#### Requirement
Restate, word for word, all of the material shown below.

#### Given material
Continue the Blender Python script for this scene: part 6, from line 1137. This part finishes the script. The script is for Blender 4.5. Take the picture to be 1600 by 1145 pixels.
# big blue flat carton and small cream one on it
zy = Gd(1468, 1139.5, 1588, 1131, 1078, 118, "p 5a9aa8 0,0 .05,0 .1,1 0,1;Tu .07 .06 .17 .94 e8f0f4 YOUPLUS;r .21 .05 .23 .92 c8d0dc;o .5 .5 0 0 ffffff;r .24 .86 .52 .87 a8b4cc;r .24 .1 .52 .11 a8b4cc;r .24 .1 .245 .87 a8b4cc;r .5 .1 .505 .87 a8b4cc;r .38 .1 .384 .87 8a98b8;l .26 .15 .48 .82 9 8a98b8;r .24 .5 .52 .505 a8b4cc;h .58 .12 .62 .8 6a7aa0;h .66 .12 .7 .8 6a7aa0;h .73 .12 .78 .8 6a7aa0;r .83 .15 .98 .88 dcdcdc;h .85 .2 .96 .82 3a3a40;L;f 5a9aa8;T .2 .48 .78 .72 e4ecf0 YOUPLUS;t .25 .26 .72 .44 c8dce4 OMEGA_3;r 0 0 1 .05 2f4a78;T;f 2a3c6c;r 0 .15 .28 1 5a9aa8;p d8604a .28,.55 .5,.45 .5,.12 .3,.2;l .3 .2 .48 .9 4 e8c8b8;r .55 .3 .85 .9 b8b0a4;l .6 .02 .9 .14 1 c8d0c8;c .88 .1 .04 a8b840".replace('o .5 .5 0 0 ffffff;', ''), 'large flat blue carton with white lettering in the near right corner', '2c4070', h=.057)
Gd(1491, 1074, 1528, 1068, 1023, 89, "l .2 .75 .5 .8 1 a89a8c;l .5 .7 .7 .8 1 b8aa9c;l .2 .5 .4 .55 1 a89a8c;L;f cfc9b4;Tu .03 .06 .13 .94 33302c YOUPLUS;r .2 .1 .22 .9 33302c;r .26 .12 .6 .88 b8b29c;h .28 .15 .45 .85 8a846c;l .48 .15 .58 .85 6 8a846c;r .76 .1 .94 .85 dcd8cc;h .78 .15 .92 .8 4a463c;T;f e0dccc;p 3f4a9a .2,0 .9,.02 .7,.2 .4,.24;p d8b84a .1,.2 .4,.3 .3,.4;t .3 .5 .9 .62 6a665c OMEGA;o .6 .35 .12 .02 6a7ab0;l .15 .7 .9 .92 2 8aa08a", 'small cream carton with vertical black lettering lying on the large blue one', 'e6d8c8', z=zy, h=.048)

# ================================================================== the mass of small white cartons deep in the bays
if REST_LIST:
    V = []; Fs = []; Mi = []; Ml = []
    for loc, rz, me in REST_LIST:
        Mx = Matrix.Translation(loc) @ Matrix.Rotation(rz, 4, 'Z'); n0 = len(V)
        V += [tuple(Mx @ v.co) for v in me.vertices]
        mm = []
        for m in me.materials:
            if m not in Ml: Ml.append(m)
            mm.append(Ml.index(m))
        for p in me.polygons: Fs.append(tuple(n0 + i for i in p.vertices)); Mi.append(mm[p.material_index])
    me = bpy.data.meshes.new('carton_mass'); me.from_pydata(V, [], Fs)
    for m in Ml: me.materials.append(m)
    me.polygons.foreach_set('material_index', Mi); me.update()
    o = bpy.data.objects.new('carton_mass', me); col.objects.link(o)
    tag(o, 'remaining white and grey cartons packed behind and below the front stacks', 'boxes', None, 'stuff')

#### Task response
Continue the Blender Python script for this scene: part 6, from line 1137. This part finishes the script. The script is for Blender 4.5. Take the picture to be 1600 by 1145 pixels.
# big blue flat carton and small cream one on it
zy = Gd(1468, 1139.5, 1588, 1131, 1078, 118, "p 5a9aa8 0,0 .05,0 .1,1 0,1;Tu .07 .06 .17 .94 e8f0f4 YOUPLUS;r .21 .05 .23 .92 c8d0dc;o .5 .5 0 0 ffffff;r .24 .86 .52 .87 a8b4cc;r .24 .1 .52 .11 a8b4cc;r .24 .1 .245 .87 a8b4cc;r .5 .1 .505 .87 a8b4cc;r .38 .1 .384 .87 8a98b8;l .26 .15 .48 .82 9 8a98b8;r .24 .5 .52 .505 a8b4cc;h .58 .12 .62 .8 6a7aa0;h .66 .12 .7 .8 6a7aa0;h .73 .12 .78 .8 6a7aa0;r .83 .15 .98 .88 dcdcdc;h .85 .2 .96 .82 3a3a40;L;f 5a9aa8;T .2 .48 .78 .72 e4ecf0 YOUPLUS;t .25 .26 .72 .44 c8dce4 OMEGA_3;r 0 0 1 .05 2f4a78;T;f 2a3c6c;r 0 .15 .28 1 5a9aa8;p d8604a .28,.55 .5,.45 .5,.12 .3,.2;l .3 .2 .48 .9 4 e8c8b8;r .55 .3 .85 .9 b8b0a4;l .6 .02 .9 .14 1 c8d0c8;c .88 .1 .04 a8b840".replace('o .5 .5 0 0 ffffff;', ''), 'large flat blue carton with white lettering in the near right corner', '2c4070', h=.057)
Gd(1491, 1074, 1528, 1068, 1023, 89, "l .2 .75 .5 .8 1 a89a8c;l .5 .7 .7 .8 1 b8aa9c;l .2 .5 .4 .55 1 a89a8c;L;f cfc9b4;Tu .03 .06 .13 .94 33302c YOUPLUS;r .2 .1 .22 .9 33302c;r .26 .12 .6 .88 b8b29c;h .28 .15 .45 .85 8a846c;l .48 .15 .58 .85 6 8a846c;r .76 .1 .94 .85 dcd8cc;h .78 .15 .92 .8 4a463c;T;f e0dccc;p 3f4a9a .2,0 .9,.02 .7,.2 .4,.24;p d8b84a .1,.2 .4,.3 .3,.4;t .3 .5 .9 .62 6a665c OMEGA;o .6 .35 .12 .02 6a7ab0;l .15 .7 .9 .92 2 8aa08a", 'small cream carton with vertical black lettering lying on the large blue one', 'e6d8c8', z=zy, h=.048)

# ================================================================== the mass of small white cartons deep in the bays
if REST_LIST:
    V = []; Fs = []; Mi = []; Ml = []
    for loc, rz, me in REST_LIST:
        Mx = Matrix.Translation(loc) @ Matrix.Rotation(rz, 4, 'Z'); n0 = len(V)
        V += [tuple(Mx @ v.co) for v in me.vertices]
        mm = []
        for m in me.materials:
            if m not in Ml: Ml.append(m)
            mm.append(Ml.index(m))
        for p in me.polygons: Fs.append(tuple(n0 + i for i in p.vertices)); Mi.append(mm[p.material_index])
    me = bpy.data.meshes.new('carton_mass'); me.from_pydata(V, [], Fs)
    for m in Ml: me.materials.append(m)
    me.polygons.foreach_set('material_index', Mi); me.update()
    o = bpy.data.objects.new('carton_mass', me); col.objects.link(o)
    tag(o, 'remaining white and grey cartons packed behind and below the front stacks', 'boxes', None, 'stuff')